The Guardian has a small staff that does not have the resources or time to cover the range of San Francisco's progressive issues. Steve Jones as stipulated as much.
That means that the Guardian makes editorial calls that frame not just how things are going to be covered, but what's going to be covered and the greater amount of what is left uncovered. To the extent that those editorial calls reflect the subjective preferences of the Guardian staff rather than present to progressives our realities in San Francisco, the Guardian is playing with the same fire that is consuming the Chron.
Should the Guardian bleed to death, not only will the Guardian go kaput, but San Francisco's progressives will lose a soapbox. The only silver lining in this is that the Chronicle is falling as hard as it came for the same reasons, and downtown will be left without its favorite paper battering ram.
If it continues to be about the Guardian and their friends instead of an honest broker amongst progressive constituencies, then the Guardian will meet the same fate that appears to be the Chronicle's destiny, given the thin margins attendant with current economic forces.
-marc
Posted by marcos | November 8, 2009 09:41 AM
The Guardian's problems are quite different than the Chronicle's because we're different kinds of businesses. We're small and locally owned, surviving from month-to-month with no reserves or corporate assets to draw from. Our reader base has been strong and loyal, and so was our advertiser base until the SF Weekly and their parent company (formerly New Times, now Village Voice Media) adopted an illegal predatory pricing strategy (selling ads at a loss for half our rates) to try to put us out of business. That's a matter of public record and a 2007 jury verdict, and they now owe us more than $20 million, although they're trying mightily not to pay us. If we get that settlement and/or relief from illegally anti-competitive corporate behavior, the Guardian is going to be stronger than ever precisely because we are part of the fabric of this community and we reflect its values.
Posted by Steven T. Jones | November 9, 2009 11:24 AM
"Our reader base has been strong and loyal"
Except for the reader base which Dennis Herrera keeps on fucking over (cyclists, BVHP residents, Latinos in the Mission, queers), whom the SFBG insists on continuing to endorse.
"If we get that settlement and/or relief from illegally anti-competitive corporate behavior, the Guardian is going to be stronger than ever precisely because we are part of the fabric of this community and we reflect its values."
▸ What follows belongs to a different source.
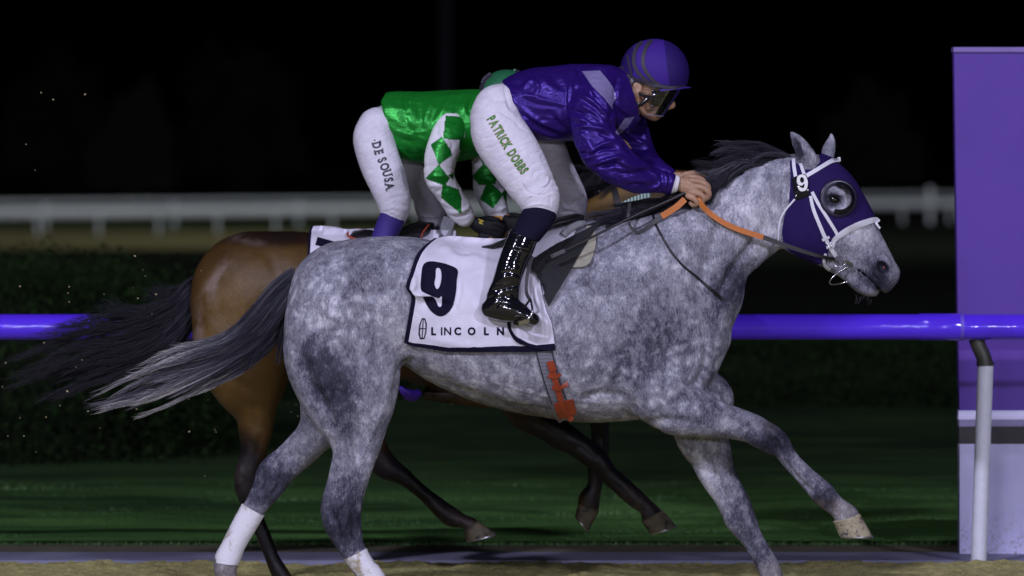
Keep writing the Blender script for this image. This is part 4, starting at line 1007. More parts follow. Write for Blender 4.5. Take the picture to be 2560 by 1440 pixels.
for _ in range(3):
    G[1:-1, 1:-1, 1] = (G[:-2, 1:-1, 1]+G[2:, 1:-1, 1]+G[1:-1, :-2, 1]+G[1:-1, 2:, 1]+G[1:-1, 1:-1, 1]*2)/6
# folds of the cloth (frame px), pushed out along the surface normal
Pg = np.array([p for r in rows for p in r]); disp = np.zeros(len(Pg))
for pts, wd, amp in [([(1090, 612), (1150, 655), (1210, 640)], 11, 9), ([(1035, 690), (1034, 730), (1065, 742), (1105, 752)], 8, 13), ([(1050, 762), (1080, 752), (1110, 760), (1140, 770)], 7, -9), ([(1100, 640), (1112, 700), (1105, 780)], 9, 5), ([(1145, 668), (1150, 720), (1135, 780)], 9, -5), ([(1130, 620), (1140, 680), (1170, 740)], 14, 4),
                     ([(1100, 640), (1180, 640), (1260, 650)], 9, -5), ([(1060, 650), (1050, 700), (1045, 730)], 10, 5), ([(1330, 690), (1345, 760), (1360, 840)], 8, 10), ([(1318, 700), (1330, 770), (1335, 850)], 7, -6), ([(1180, 700), (1190, 790), (1200, 860)], 20, 5),
                     ([(1290, 760), (1295, 830), (1310, 870)], 10, 7), ([(1350, 700), (1362, 780), (1370, 860)], 5, -4), ([(1060, 840), (1150, 860), (1250, 866)], 10, 4), ([(1100, 820), (1160, 790), (1220, 800)], 18, -3), ([(1300, 640), (1340, 620), (1400, 590)], 8, 6), ([(1310, 665), (1350, 640), (1400, 610)], 6, -4)]:
    d, t_, _ = seg_dist(Pg, catmull(pts, 5)); disp += 1.9*amp*0.001*np.exp(-(d/wd)**2)*(np.clip(np.minimum(t_, 1-t_)*4, 0, 1)*0.8+0.2)
disp += 0.003*fbm(np.stack([Pg[:, 0]/40, Pg[:, 1]/40, Pg[:, 0]*0], 1), 2)+0.006*np.clip((Pg[:, 1]-820)/60, 0, 1)
G = G+Nn*disp.reshape(NB, NS)[:, :, None]
# over the back to the far side
over = []; top = G[0]
for k, y in enumerate((-0.05, 0.0, 0.05, 0.11, 0.17)):
    row = []
    for j in range(NS):
        x = top[j, 0]; y0 = top[j, 1]; yy = y if y > y0 else y0*0.6+y*0.4
        r_ = gtree.ray_cast(Vector((x, yy, 2.6)), Vector((0, 0, -1)))
        z = r_[0][2]+0.012 if r_[0] is not None else top[j, 2]
        row.append((x, yy, min(z, top[j, 2]+0.03)))
    over.append(row)
Go = np.array(over[::-1]); No = np.zeros_like(Go); No[:, :, 2] = 1
Nf = Nn.copy(); G = np.vstack([Go, G]); Nn2 = np.vstack([No, Nf])
SCL = thing('saddle_cloth', 'white saddle cloth with navy trim and number 9 on the grey horse', 'saddle cloth', W(1200, 740, -0.3))
for _ in range(10):
    G[1:17, 1:-1] = (G[:16, 1:-1]+G[2:18, 1:-1]+G[1:17, :-2]+G[1:17, 2:]+G[1:17, 1:-1]*2)/6
Nn2 = np.array(Nn2); nr, nc = G.shape[:2]
edge = np.zeros((nr-1, nc-1), int); edge[:, :3] = 1; edge[-2:, :] = 1
v, F = slab(G, Nn2, 0.003)
fm = []
for i in range(nr-1):
    for j in range(nc-1): fm += [edge[i, j]]*2
fm += [1]*(len(F)-len(fm))
obj('cloth', v, F, clothm, SCL, mats=[navycloth], fmat=fm)
ctree = bvh(v, F)
# rounded overlapping corner in front with its own trim
cr = [(1282, 815), (1290, 832), (1308, 845), (1336, 856), (1365, 862), (1386, 866)]
v, F = strap([(1272, 806), (1276, 825), (1290, 845), (1315, 860), (1350, 869), (1388, 871)], 9, ctree, 0.004, 0.004); obj('hem', v, F, navycloth, SCL)
# number: warped 9 as printed on the rippled cloth
o9 = loopc([(1058, 662), (1075, 653), (1100, 656), (1122, 662), (1144, 674), (1142, 700), (1140, 730), (1132, 765), (1118, 784), (1101, 791), (1083, 783), (1070, 768), (1060, 748), (1058, 742), (1080, 741), (1090, 752), (1096, 766), (1104, 764), (1104, 740), (1098, 745), (1085, 742), (1062, 732), (1052, 722), (1053, 690)], 3)
i9 = loopc([(1090, 672), (1098, 670), (1103, 680), (1103, 700), (1098, 718), (1091, 722), (1086, 708), (1089, 692)], 3)
v, F = shape2d([o9, i9], 8); v, F = decal(v, F, ctree, 0.003, -0.3); obj('number', v, F, navycloth, SCL)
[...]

No, The Guardian would be stronger financially because it has seven figures in the bank. Financial strength does not necessarily translate into political effectiveness.
-marc
Posted by marcos | November 9, 2009 11:38 AM
Marc, I realize you don't always agree with us and our endorsements/editorial choices -- but I think you also realize that we're happy to hear criticism and to have these sorts of discussions. Which is what communities ties are all about.
BTW: "kingmaker?" Like the progressives have a king? Our readers think for themselves. We have limited space and have to make choices, but our only agenda is our vision for a better SF.
Posted by Tim Redmond | November 10, 2009 12:36 PM
Tim, it is not that we disagree on any given endorsement. To the extent that the Guardian makes editorial calls on its coverage that do not reflect peoples' experience, it risks the same fate as the Chronicle.
The Guardian guards its endorsements jealously, and to the extent that a dissonance exists between the Guardian's other coverage and people's experience, the value Guardian's endorsements are diminished. In general, I agree with your endorsements and don't want to see them weakened in power.